Submit to Digest

Summary Treatment of Prior Decisions Leads to Continued Uncertainty in Patent Eligibility Analysis

Federal Circuit Comment

View PDF

J.D. Candidate, Harvard Law School, 2020; M.S. in Electrical and Computer Engineering, Carnegie Mellon University, 2013. Special thanks to Yuqing Cui for her helpful comments and insight.

Recommended Citation

Kee Young Lee, Case Comment, Summary Treatment of Prior Decisions Leads to Continued Uncertainty in Patent Eligibility Analysis, Harv. J.L. & Tech. Dig. (2019), https://jolt.law.harvard.edu/digest/summary-treatment-of-prior-decisions-leads-to-continued-uncertainty-in-patent-eligibility-analysis.


In Trading Technologies International v. IBG LLC,[1] the Federal Circuit held claims directed to graphical user interfaces for assisting traders making trades on electronic trading systems eligible for Covered Business Method review ("CBM review") and ineligible for patent protection.[2] Given the relative calm (so far) in the patent blogosphere, the court’s substantive holdings on both issues do not appear to be too controversial. But the court’s opinion is less than satisfactory because it resolves some issues surrounding patent eligibility summarily with little explanation, and ultimately gives practitioners little guidance going forward. This is particularly troubling given the precedential disposition of this case in light of a prior non-precedential opinion dealing with similar facts.

Trading Technologies International, Inc. ("TT") owns U.S. Patent Nos. 7,533,056, 7,212,999, and 7,904,374, each relating to graphical user interfaces ("GUIs") for use in electronic trading.[3] IBG LLC and Interactive Brokers LLC ("Petitioners") petitioned the Patent Trial and Appeals Board ("PTAB") for CBM review of all claims of all three patents.[4] In final written decisions, the PTAB held that all three patents are CBM review-eligible and patent-ineligible.[5] TT appealed, and the Federal Circuit affirmed.[6]

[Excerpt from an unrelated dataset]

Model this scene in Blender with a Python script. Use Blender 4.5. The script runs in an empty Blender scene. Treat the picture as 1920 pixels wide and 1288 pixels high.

The court agreed with the PTAB that none of the three patents were "for technological inventions," and thus that CBM review was appropriate.[7] The court looked to statements in the specifications about the benefits of the inventions, and found that the claimed inventions are focused on improving the speed and efficiency of the human trader, not the computer.[8] Thus, the claimed inventions were not technical solutions to technical problems.[9] TT further argued that the invention claimed in the ’374 patent solves a technical problem in conventional GUIs that "might cause the trader to submit an order at a price he did not intend."[10] The court disagreed, noting that the PTAB understood the claim to not require any pricing or order information to be provided to the user at all, and that "[e]ven if the specification recites an embodiment that solves this problem, as TT alleges, claim 1 does not."[11]

Turning to patent eligibility, the court found that the representative claim of the ’999 patent essentially describes receiving and displaying information, and thus is directed to the abstract idea of "graphing bids and offers to assist a trader to make an order."[12] The additional limitations reciting a particular way of placing an order were not enough to change the court’s conclusion.[13] TT argued that the claimed invention was an improvement to the way a computer operates, but the court again looked to the specification and concluded that the claims improve the efficiency of human traders, not computers, in processing information.[14] The court further agreed with the PTAB that the claims do not contain an inventive concept.[15] The court found no meaningful difference between the representative claims of the ’056 and ’999 patents, and held the representative claim of the ’056 patent ineligible for similar reasons.[16] TT separately argued for the eligibility of certain dependent claims further specifying how icons and indicators are displayed on the GUI, but this was not enough.[17]

The court held that the representative claim of the ’374 patent is directed to the abstract idea of "receiving user input to send a trade order."[18] The PTAB read the claim as not even requiring any information to be displayed to the user, and TT did not dispute this reading.[19] Based on this interpretation of the claim language, the court rejected TT’s arguments that the claim recited a technical solution to a technical problem in prior art GUIs.[20] The court implicitly agreed with the PTAB that that the claims do not contain an inventive concept.[21]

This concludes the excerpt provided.